Rich Vitiello, candidate for Pinal County Supervisor in District 1 and a former Maricopa vice mayor, responded to Willis: “That’s a separate sanctioning body called the school board.”
The other “key component” in Willis’ campaign, he said, is “inclusism,” which is not a word, although it likely means diversity, equity and inclusion, colloquially dubbed DEI.

Tortosa resident Barry McCain, a U.S. Navy veteran and self-styled cousin of John McCain, came dead last in a state House Democratic primary in 2018. Now, he opposes Vitiello and another experienced elected official in George Arredondo in Pinal County’s District 1.
McCain is running as a write-in candidate after he says he accidentally destroyed all his nomination petitions, and his gaffes Wednesday night were numerous, starting with the first words of his opening statement, which came just before 7 p.m.: “Good morning, everyone.”
Speaking of his doctors, McCain said in the late 1990s, “They told me I had six months to live.” A pause for dramatic effect, and then: “I actually only had three.”
Many a head was scratched.
McCain said he’s compassionate “because I’m biracial,” and leveraged his grandson’s job with the Houston Rockets among his qualifications. He has been a lobbyist at the State Capitol since 2005 with admittedly no success, which he cited as a reason to move on from the gig and seek public office instead.
Several times he sniped at Vitiello by name, calling him a “ringmaster” and, in his closing statement, alleging, “Rich violated state statute,” without elaborating how. Other panel members were quick to respond that Vitiello has never been convicted, indicted, charged or investigated in reference to any crime.
“I wish I knew what he was talking about,” Vitiello told InMaricopa after the debate. “I don’t know why he’s attacking me. If there’s a problem, he can go to the county or the state.”

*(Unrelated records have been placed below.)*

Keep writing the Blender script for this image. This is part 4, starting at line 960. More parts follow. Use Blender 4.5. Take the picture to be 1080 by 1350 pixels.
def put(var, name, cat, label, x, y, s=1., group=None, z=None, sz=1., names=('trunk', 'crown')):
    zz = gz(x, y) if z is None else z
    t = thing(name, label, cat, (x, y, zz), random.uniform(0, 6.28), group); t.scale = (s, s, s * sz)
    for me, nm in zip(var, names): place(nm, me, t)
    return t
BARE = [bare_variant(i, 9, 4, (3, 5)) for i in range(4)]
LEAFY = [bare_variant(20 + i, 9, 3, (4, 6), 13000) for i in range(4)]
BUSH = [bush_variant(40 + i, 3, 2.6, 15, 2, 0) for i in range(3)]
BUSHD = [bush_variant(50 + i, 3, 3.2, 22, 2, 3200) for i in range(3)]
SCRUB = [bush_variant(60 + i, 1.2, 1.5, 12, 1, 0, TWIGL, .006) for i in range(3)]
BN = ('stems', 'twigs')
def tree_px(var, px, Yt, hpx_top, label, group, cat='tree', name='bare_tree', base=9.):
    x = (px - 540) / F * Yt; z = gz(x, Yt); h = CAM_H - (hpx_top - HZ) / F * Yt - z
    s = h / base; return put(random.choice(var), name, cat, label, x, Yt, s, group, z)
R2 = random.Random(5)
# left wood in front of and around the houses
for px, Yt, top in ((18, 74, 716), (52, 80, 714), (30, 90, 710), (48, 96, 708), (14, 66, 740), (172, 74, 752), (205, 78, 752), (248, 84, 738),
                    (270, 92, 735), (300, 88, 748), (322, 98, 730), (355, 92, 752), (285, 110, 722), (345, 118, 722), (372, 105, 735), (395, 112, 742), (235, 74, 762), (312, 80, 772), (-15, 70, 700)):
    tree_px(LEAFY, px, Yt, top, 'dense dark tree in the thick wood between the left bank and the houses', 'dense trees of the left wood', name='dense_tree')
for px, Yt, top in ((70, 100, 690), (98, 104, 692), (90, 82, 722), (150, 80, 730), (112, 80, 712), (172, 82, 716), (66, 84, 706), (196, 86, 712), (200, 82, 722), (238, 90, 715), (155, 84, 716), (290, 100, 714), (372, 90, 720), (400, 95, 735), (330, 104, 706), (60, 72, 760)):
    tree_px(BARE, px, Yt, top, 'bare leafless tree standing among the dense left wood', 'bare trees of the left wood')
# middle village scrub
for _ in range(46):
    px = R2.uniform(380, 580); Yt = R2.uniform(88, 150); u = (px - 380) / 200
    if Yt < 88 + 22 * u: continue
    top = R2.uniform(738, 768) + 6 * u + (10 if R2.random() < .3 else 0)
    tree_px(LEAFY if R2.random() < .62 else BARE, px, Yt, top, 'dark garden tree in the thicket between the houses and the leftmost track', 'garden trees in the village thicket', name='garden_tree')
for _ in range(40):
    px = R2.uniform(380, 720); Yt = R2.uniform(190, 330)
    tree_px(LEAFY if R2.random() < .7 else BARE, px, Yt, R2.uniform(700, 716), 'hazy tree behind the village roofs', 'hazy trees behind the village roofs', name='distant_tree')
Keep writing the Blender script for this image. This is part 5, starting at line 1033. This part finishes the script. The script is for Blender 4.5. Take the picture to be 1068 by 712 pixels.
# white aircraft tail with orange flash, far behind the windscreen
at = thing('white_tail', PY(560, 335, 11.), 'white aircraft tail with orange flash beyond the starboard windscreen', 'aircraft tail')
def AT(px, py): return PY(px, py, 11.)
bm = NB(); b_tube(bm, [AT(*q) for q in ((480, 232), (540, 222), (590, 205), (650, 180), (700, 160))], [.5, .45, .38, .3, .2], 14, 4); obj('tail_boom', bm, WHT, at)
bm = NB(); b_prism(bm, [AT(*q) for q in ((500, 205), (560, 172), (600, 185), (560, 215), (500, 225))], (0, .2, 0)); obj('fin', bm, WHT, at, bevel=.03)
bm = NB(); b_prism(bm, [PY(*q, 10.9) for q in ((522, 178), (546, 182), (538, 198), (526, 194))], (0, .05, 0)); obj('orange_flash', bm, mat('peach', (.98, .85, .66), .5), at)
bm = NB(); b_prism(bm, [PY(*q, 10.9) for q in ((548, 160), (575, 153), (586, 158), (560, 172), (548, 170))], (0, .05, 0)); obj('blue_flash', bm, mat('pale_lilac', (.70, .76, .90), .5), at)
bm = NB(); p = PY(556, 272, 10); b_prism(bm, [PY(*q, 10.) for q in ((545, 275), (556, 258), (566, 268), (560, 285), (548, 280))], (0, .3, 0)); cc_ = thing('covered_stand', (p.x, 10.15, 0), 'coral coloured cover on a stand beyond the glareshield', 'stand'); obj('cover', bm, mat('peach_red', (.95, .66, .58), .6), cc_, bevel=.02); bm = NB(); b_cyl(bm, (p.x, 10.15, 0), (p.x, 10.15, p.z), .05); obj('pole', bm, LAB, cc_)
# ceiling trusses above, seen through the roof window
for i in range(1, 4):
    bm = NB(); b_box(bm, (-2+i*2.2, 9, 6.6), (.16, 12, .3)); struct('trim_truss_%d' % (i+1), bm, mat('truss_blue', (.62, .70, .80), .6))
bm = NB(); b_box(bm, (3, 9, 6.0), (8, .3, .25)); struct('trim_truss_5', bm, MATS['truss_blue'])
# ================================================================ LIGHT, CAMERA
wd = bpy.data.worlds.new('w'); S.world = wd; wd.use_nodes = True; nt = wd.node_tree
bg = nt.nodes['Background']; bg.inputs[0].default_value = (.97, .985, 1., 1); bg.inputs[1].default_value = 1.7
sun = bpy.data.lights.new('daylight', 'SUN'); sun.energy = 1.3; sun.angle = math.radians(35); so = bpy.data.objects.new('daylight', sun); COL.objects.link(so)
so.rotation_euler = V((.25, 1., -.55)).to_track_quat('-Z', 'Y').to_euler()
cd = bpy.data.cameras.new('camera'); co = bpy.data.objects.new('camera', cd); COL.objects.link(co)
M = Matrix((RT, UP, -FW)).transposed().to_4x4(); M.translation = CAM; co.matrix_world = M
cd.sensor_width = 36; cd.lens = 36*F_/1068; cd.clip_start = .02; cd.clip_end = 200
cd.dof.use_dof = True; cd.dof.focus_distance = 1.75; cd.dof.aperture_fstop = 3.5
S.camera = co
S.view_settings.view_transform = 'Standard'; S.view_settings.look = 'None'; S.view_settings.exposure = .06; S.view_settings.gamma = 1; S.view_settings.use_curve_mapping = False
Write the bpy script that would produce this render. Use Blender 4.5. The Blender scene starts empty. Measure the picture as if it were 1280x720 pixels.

Potter and Smith tangled often Wednesday night as the mayor twice undressed Potter’s false claims and once called his bluff.
Potter claims he sat in on a recent city council budget meeting and accused his opponent of approving a revenue bond without knowing the interest rate. “Council made a decision without having the full information,” he said.
“He’s assuming that I didn’t have all the information,” Smith bit back, warning: “That’s the wrong direction to go when you’re actually addressing somebody on what they think and what they know. So, he’s making that assumption; that’s not good.”
The argument continued yesterday on an InMaricopa website when Potter told a voter, “I appreciate the mayor wanting me to do her job and respond to why it shouldn’t haven’t been voted on by city council.”
Smith retorted: “Sorry, you don’t have the right information.”
In another heated exchange, Potter accused Smith of violating the city charter in creating a new chief strategic officer title for ex-City Manager Rick Horst, erroneously positing Horst will report to the city council, which sidesteps a municipal law. In reality, Horst reports to City Manager Ben Bitter.
“He says he asks questions and then he proposes he knows that’s happening. He hasn’t asked me, anyone on city council or the legal department. Rick reports to Ben, not council,” Smith said in her closing remarks, adding she is “distinguishing myself as someone who does ask questions from someone who just says he’s going to.”
Potter, who said his “platform is to slow growth,” believes the “population has exceeded the capacity that our city can maintain.”
Smith came armed with the latest copy of InMaricopa Magazine, quoting Monica D. Spencer’s interview with expert local economist Jim Rounds, whose extensive research suggests without more population growth, the city will stagnate. “I’m not going to support a stagnant community,” said Smith.
The city would lose $3.8 million this year alone if the population stagnated.
Potter quipped back the economist was cherrypicked, asserting he could name a slew of other experts who agree turning away people who want to move to Maricopa somehow helps the economy.
When asked to name just one, Potter conceded: “I don’t have a name in front of me, but I looked into it.”


Vitiello, a New Yorker who lives in Cobblestone Farms, made a splash Wednesday night with an onstage ensemble that was impossible to ignore. While five other men on the nine-person panel donned suits and ties, Vitiello sported a star-spangled campaign sign of a button-down tee and was the only panelist to stand up and walk around when answering questions.

He was smartly sure to always answer last among the supervisory hopefuls and commanded a single microphone while his two adversaries shared one between themselves.
When asked about his showy display after the debate, Vitiello said this: “I work hard. I will continue to work hard. I do what I say, and I listen to what the people want and need.”
Clark’s complaint gets eviscerated a second time
Scorned Province resident Terry Clark’s ethics complaint against Councilmember Vincent Manfredi, who is not up for reelection, was ruled unfounded and thrown out at Tuesday’s city council meeting. The issue was broached at the debate a day later via an audience question almost certainly floated by his wife, Becky, who attended.
The council ruled ethics complaints are for internal, council member-against-council member use only, citing the $10,000 legal price tag attached to a previous citizen-filed complaint in 2020.
Incumbents didn’t mince words about why they didn’t investigate the complaint, which Smith noted contains no evidence to back up its charges of bullying and name-calling.

Marsh, speaking with an endearingly Biden-esque stutter, said the onus is on complainant Clark to “sell a council member” on opening the probe himself. But Marsh found such an event unlikely.
“It wasn’t a real complaint,” the predictably soft-spoken councilman said in his most strongly worded statement of the night. “It didn’t have any facts.”
The Maricopa City Council and mayoral elections will be held July 30. The supervisorial election will be held Nov. 5.